“Rob me a nigga/Rob me a, rob me a nigga/Rob me a nigga,” goes the chorus to my favorite 2011 song, “Rob Me A Nigga” by Indiana rapper Freddie Gibbs from his Cold Day In Hell mixtape. This is so much worse than the time I couldn’t get “F-ck The Pain Away” outta my head.
You know how when you get a dope pop hook in your head you just wanna sing it out loud ALL THE TIME? I can’t do that with “Rob Me A Nigga.” It’s offensive, and I’d probably be accused of racism. I also don’t want to promote robbing. Am I promoting robbing by liking this song? Am I saying that people should rob other people? Am I promoting robbing RIGHT NOW? I hope not, because robbing is bad.
But, seriously the hook’s so damn catchy! I catch myself internally singing it ALL THE TIME. When I wake up to poop in the morning, I’m singing the hook. “Rob me a nigga/Rob me a, rob me a nigga.” When I’m walking down the street, it’s always there. “Rob me a nigga/Rob me a, rob me a nigga.” So damn catchy! But sooo problematic. Wittgenstein argued there’s no such thing as a private language. Does the same apply for hooks? Shouldn’t the best hooks be public, and not private? One would think so.
Maybe I like this song so much because I don’t have any money. I ampretty broke. I owe more money in student loans than I will make in 10 to 20 years. I will never rob anyone no matter how broke I am, but I think it’s still okay for me to appreciate raw, extreme, and brutal (artistic) assessments of criminalistic money-making. Maybe this is ultimately just a song about class war, and class war is always ugly. But class war is good, right? The 99%, etc…

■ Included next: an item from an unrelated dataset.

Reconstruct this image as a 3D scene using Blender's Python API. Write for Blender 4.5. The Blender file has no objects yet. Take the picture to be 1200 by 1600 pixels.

“Rob Me A Nigga” picks up on a major theme in rap music. It’s Gibbs’ finest contribution to the history of tunes like “Ain’t With Being Broke” by Geto Boys and “What We Do” by Freeway. On that opening track from his debut, Philadelphia Freeway, Freeway spits, “If a sneak start leanin’ and the heat stop workin’/Then my heat start workin’ I’m-a rob me a person.” Perhaps stealing from someone isn’t the best way to remedy this condition, but the extreme solution at least helps to clearly articulate the claim: He’ll do anything necessary to take care of himself and his family. (Interestingly, on “Anything To Survive,” two tracks after “Rob Me A Nigga” on Cold Day In Hell, Freeway makes a guest appearance where he quotes one of his own lines from “What We Do.” “If my kids hungry, snatch the dishes out ya kitchen,” he spits.)
Gibbs uses a similar logic on “Rob Me A Nigga”: “What you know about kidnapping?/And holding a nigga’s whole family for ransom/When your stomach empty, it’s easy to understand it.” In such situations, traditional ethics are suspended; an exception is made. Hunger opens a legitimizing space for a certain set of actions (violence, war, etc.) that deviate from the established moral code. It’s sorta similar — take a stretch with me — to John Locke’s argument in Two Treatises Of Government, and Thomas Hobbes’ in Leviathan, where individuals have a right to violently revolt against the state if it stops doing what it should be doing. When this agreement breaks down — when the state refuses to provide for its citizens — war and violence are justifiable solutions.
But, in relation to Gibbs’ “Rob Me A Nigga,” what’s most critical is realizing this hostility should be directed toward the state and its agents (whatever/whoever those are), and not one’s fellow citizens who are also suffering at the “hands” of a system that needs to be held accountable (kidnapped and held for ransom?) when it doesn’t deliver the goods required for the well-being of its people.
Is this what “Rob Me A Nigga” is sorta about? Sorta. Is it about how capitalism turns citizens against each other such that they use violence to advance themselves within its twisted game-structure? Yes. Is it okay to like “Rob Me A Nigga” now? Yes, maybe. Can I sing it out loud and in public? No, definitely not.